My Blue and White G3 featured the same lousy keyboard and mouse as my parents' iMac, which I promptly upgraded. Later, when I purchased my G4 Digital Audio, I went through a similar ordeal. I never even opened the Apple Pro Mouse (Apple seems to throw the word "Pro" around loosely these days), but I decided to try the keyboard out. The Apple Pro keyboard was sufficient and the volume controls and CD eject were a welcome addition. I decided the Apple keyboard would suffice but I've always been looking to replace it.

Features of the Elite
The Logitech Elite is Logitech's premiere keyboard. It sports all the latest features in keyboards; 13 programmable buttons, a scroll wheel, volume dial, media player buttons and a programmable F-key set. The 13 programmable buttons come preset (and labeled) as E-mail, Messenger/SMS, Webcam, Media, Mute, iTouch, Search, Shopping, Favorites and My Home. By default the F-keys function as unique buttons, providing single key access to popular key commands, such as new, save, undo, redo, print, and save; as well as links to common locations on your computer like the top of your hard drive, documents, pictures and music folders. The F-Lock modifier toggles the F-key between normal and alternate state.

Unlike the Apple Pro Keyboard, the Elite features no USB ports.

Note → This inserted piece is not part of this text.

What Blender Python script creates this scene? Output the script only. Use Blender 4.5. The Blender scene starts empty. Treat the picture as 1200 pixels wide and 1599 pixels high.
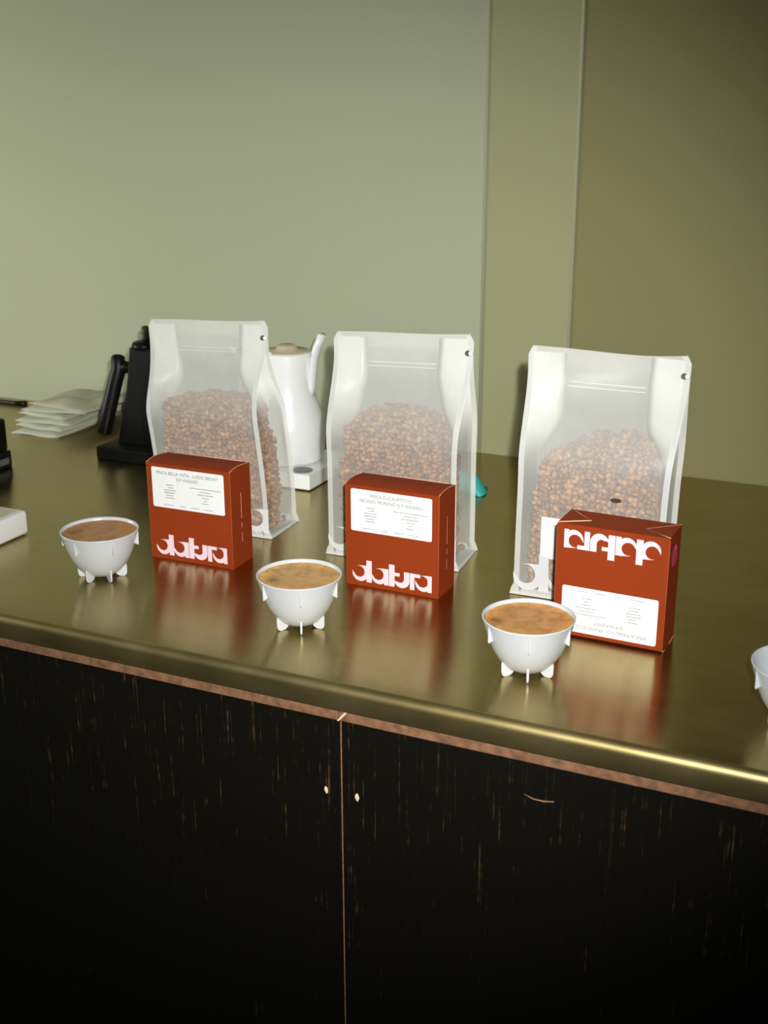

Luckily my Intellimouse Explorer has a long cord, but the USB ports are sorely missed. I had to plug my Nostromo n50 Speedpad into a USB hub rather than the keyboard.

The Elite is usable out of the box, without drivers, but the Mac drivers must be installed to access all the features of the keyboard. The driver package installs a preference pane into the System Preferences, which launches a configuration utility. Within the utility, almost all the unique buttons can be edited to perform tasks such as opening folders, URLs, or applications; ejecting a CD, changing the volume, and performing key combinations.

Unfortunately, the drivers lack the ability to create or save application specific profiles. A profile for a keyboard or mouse, for example, would allow the user to attach a configuration of buttons to an application. The profile is automatically loaded whenever the application is launched. Also notable, is the fact that the Logitech drivers cannot perform key functions that require more than one non-modifier key and the drivers lack any way to assign a function to the Window’s Start Menu key.

I found that the volume dial is actually more cumbersome than using the volume keys on the Apple Pro Keyboard. The volume had a bad habit of jumping up and down if scrolled too fast. Luckily, the volume controls can be assigned to any number of keys.

Of all the features, I was most disappointed with the media control keys, which only controlled functions in iTunes. I prefer Audion for a number of reasons, but there isn’t a way to attach the buttons to Audion. Profiles would have been very useful with the media keys, so functionality could be extended to all my media applications like Apple DVD Player, QuickTime, MacAmp Lite, Video Lan Client (VLC) and MPlayer.